Arrest Liberal MP Paul Chiang for Criminal Counselling of Kidnapping

Ex-Police Officer Chiang Knew The Law

In January 2025, Liberal Member of Parliament and former York Regional Police Sergeant Paul Chiang publicly counselled supporters of the Chinese Communist Party to abduct Conservative candidate Joe Tay and deliver him to the Chinese Embassy in exchange for a $1 million bounty.

The threat was not theoretical or a joke. The Chinese regime has issued a warrant for Tay’s arrest due to his pro-freedom videos, filmed and published from Canada. Chiang’s incitement to have a Canadian citizen kidnapped on Canadian soil for foreign powers is a direct violation of Canadian criminal law—and a dangerous escalation of foreign interference in our democracy.

Paul Chiang served as a police officer for 28 years. He retired as a York Regional Police Sergeant in 2020 and knows full well that counselling an abduction is a serious Criminal Code offence.

Counselling a Crime in Canada

In Canadian law, you don’t need to address a specific person to be guilty of counselling a crime. Broadcasting the encouragement to a general audience is enough, provided two conditions are met:

1.The message is deliberate and intended to encourage the offence.

2.The offence being counselled is serious and clearly defined in the Criminal Code.

This principle is upheld in precedent, most notably:

R. v. Hamilton, [2005] 2 S.C.R. 432 (opens in new tab)

Hamilton sold email packages with instructions for credit card fraud and bomb-making. He was convicted of counselling fraud and mischief—even though he never communicated with specific individuals, and no crimes were proven to have occurred.

Key takeaway from the Supreme Court:

“Counselling” can occur even where the person being counselled is unknown or never acts—as long as the accused intended their words to encourage the offence and it is reasonably foreseeable someone could act on it.

Criminal Code Provisions

Section 464 – Counselling an Uncommitted Offence

Even if no one follows through, it’s still a crime to counsel an indictable offence:

464(a):

“Everyone who counsels another person to commit an indictable offence is, if the offence is not committed, guilty of an indictable offence and liable to the same punishment…”

This applies to public speeches, videos, blogs, or social media posts encouraging serious offences like abduction or forcible confinement.

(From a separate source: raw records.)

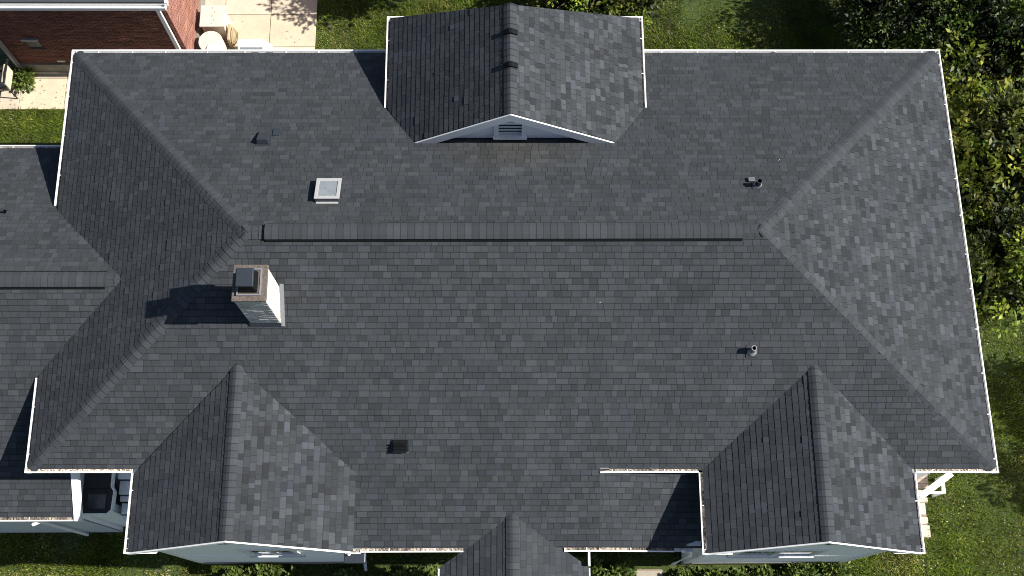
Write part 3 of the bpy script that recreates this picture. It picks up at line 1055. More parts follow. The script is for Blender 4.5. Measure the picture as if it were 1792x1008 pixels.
# skylight
mt = frame_on(zN, 6.29, 5.42, 'N')
sk = MB()
w, l, h = .235, .275, .14
sk.box((-w, -l, 0), (w, l, h - .03), M4=mt)
sko = sk.build('skylight', M['metal_dark'], house)
fr = MB()
for lo, hi in (((-w - .02, -l - .02, h - .03), (w + .02, -l + .055, h)), ((-w - .02, l - .06, h - .03), (w + .02, l + .02, h)), ((-w - .02, -l + .055, h - .03), (-w + .05, l - .06, h)), ((w - .05, -l + .055, h - .03), (w + .02, l - .06, h))):
    fr.box(lo, hi, M4=mt)
bevel(fr.build('skylight_frame', M['frame_grey'], sko), .006)
MB().box((-w + .05, -l + .055, h - .028), (w - .05, l - .06, h - .014), M4=mt).build('pane', M['glass'], sko)
MB().box((-w + .01, -l - .05, 0.012), (w - .01, -l - .002, .022), M4=mt).build('flashing', M['frame_grey'], sko)


def box_vent(zf, x, y, w, l, h, slope_dir, name='roof_vent', m='metal_dark', flange=.06):
    mt = frame_on(zf, x, y, 'N')
    b_ = MB()
    s_ = slope_dir          # +1: downhill is +y local, -1: downhill is -y
    lo, hi = -l * s_, l * s_
    b_.hexa([mt @ V(*p) for p in ((-w, -l, .02), (w, -l, .02), (w, l, .02), (-w, l, .02))],
            [mt @ V(*p) for p in ((-w * .92, -l * .96, h if s_ < 0 else h * .35), (w * .92, -l * .96, h if s_ < 0 else h * .35), (w * .92, l * .96, h if s_ > 0 else h * .35), (-w * .92, l * .96, h if s_ > 0 else h * .35))])
    o = bevel(b_.build(name, M[m], house), .012)
    MB().box((-w - flange, -l - flange, 0.0), (w + flange, l + flange, .014), M4=mt).build('flange', M['metal_dark'], o)
    return o


bv = box_vent(zN, 4.76, 6.93, .13, .19, .15, -1, flange=.02)
bv['label'] = 'tapered dark metal vent hood'
mt = frame_on(zN, 5.0, 7.12, 'N')
MB().box((-.07, -.12, .012), (.07, .12, .022), M4=mt).build('patch', M['metal_dark'], house)
bv2 = box_vent(zS, 7.73, .54, .165, .125, .13, -1, m='black', flange=.015)
bv2['label'] = 'black square vent box'
mt = frame_on(zS, 7.73, .54, 'N')
for k in range(3):
    MB().box((-.13, -.07 + k * .06, .10), (.13, -.045 + k * .06, .134), M4=mt).build('louvre', M['black'], bv2)
MB().box((-.165, -.142, .03), (.165, -.132, .06), M4=mt).build('lip', M['metal_grey'], bv2)


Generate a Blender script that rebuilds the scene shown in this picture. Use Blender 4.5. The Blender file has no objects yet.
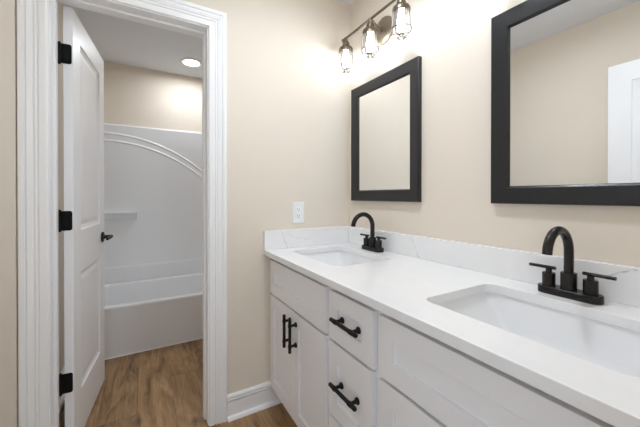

Section 22 – Counselling Committed Offences

If someone acts on the counselling—even in a different manner than originally suggested—the counsellor is legally a party to the crime and fully criminally liable.

Section 279 – Kidnapping

279(1):

“Every person commits an offence who kidnaps a person with intent:

(a) to confine or imprison them;

(b) to transport them out of Canada;

(c) to hold them for ransom…”

Penalty: Indictable offence, punishable by life imprisonment.

The Rule of Law Demands Criminal Charges

Time to Act

Paul Chiang’s public incitement to kidnap a Canadian citizen for a hostile foreign power is a textbook case of counselling a serious crime. The law is clear. His status as a sitting MP and former police sergeant only aggravates the offence.

It’s time for law enforcement to do their job—no special treatment, no political protection.

Paul Chiang must be arrested and criminally charged.